Propos recueillis par Wilson Le Personnic
Publié le 18 juillet 2018
Les Centres Chorégraphiques Nationaux (CCN) sont des institutions culturelles françaises créées au début des années 1980. Ces lieux dédiés à la danse, dont les missions comprennent création, diffusion et transmission sont dirigés par des artistes. Le projet de chacun des 19 CCN du territoire est sans nul doute le reflet d’une ligne de conduite transversale, mêlant préoccupations esthétiques, sociales, curatoriales et politiques. Plusieurs de ces chorégraphes-directeur.trice.s se sont prêté.e.s au jeu des questions réponses. Ici le chorégraphe Yuval Pick, directeur du CCN de Rillieux-la-Pape depuis août 2011.
Qu’est-ce qui vous a motivé à prendre la direction du CCN de Rillieux-la-Pape ?
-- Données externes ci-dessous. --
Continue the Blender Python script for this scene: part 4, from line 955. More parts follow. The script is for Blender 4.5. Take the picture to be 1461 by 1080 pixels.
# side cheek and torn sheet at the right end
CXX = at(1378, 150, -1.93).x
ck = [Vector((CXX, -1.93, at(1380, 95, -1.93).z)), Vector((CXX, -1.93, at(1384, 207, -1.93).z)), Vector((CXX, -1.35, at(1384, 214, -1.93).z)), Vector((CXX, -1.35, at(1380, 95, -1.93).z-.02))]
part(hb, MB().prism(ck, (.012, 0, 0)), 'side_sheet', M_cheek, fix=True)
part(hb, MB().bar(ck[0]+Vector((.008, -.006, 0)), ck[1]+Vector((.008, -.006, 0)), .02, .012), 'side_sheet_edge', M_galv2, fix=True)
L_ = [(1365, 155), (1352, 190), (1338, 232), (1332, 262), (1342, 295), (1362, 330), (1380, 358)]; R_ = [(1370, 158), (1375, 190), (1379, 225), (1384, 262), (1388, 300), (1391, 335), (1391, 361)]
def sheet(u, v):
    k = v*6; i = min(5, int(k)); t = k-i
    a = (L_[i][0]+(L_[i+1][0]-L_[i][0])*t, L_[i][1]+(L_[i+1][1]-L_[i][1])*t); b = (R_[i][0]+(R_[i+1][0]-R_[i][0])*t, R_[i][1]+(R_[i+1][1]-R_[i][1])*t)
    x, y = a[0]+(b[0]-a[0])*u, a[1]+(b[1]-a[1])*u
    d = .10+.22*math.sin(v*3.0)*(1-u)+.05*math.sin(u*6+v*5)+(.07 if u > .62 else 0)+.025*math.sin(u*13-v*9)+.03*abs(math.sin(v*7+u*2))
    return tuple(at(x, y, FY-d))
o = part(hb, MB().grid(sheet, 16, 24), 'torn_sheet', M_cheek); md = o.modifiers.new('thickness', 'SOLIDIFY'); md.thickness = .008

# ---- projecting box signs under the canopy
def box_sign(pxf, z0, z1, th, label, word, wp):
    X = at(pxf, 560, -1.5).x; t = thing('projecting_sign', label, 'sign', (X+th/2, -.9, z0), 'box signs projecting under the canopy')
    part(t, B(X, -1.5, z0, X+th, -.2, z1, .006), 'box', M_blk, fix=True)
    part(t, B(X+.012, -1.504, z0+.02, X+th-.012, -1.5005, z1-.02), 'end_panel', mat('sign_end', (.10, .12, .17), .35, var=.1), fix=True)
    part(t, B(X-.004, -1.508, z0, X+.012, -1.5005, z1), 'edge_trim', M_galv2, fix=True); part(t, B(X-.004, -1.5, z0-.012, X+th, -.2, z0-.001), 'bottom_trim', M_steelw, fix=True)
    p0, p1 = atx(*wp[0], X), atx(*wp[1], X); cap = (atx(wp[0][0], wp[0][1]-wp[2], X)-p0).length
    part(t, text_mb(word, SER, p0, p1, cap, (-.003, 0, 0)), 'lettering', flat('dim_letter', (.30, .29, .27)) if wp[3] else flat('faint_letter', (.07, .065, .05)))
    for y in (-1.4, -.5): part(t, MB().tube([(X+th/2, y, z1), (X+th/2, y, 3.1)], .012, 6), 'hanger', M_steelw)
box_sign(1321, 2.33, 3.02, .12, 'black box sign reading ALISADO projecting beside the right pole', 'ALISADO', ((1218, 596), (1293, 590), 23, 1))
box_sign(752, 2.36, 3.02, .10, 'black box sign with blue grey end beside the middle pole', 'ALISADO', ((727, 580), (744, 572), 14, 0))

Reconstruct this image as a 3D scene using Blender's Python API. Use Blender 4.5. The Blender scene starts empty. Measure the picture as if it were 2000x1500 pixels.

Après avoir dirigé une compagnie indépendante qui n’avait pas de lieu propre, j’ai eu l’envie d’inscrire mon travail dans une structure afin d’avoir un ancrage à partir duquel déployer mon projet artistique. Étant déjà actif en région lyonnaise, ce désir d’être au cœur d’un territoire s’est tout naturellement concrétisé au Centre Chorégraphique National de Rillieux-la-Pape. Ici, une des principales singularités de mon projet réside dans la présence d’une compagnie de danseurs permanents. Avec eux, je peux partager et enrichir ma vision artistique et leur donner la possibilité de développer leur expérience en tant qu’artistes. Ma recherche chorégraphique s’établit ainsi dans la durée et en profondeur avec un groupe d’artistes interprètes aguerris et en capacité de creuser toujours plus profond, d’un projet à l’autre. C’est un engagement à la fois esthétique et social. Je suis sensible à la façon dont la danse peut s’immiscer dans la vie des autres, et comment l’art peut apporter un autre regard sur la vie, ici, à Rillieux-la-Pape.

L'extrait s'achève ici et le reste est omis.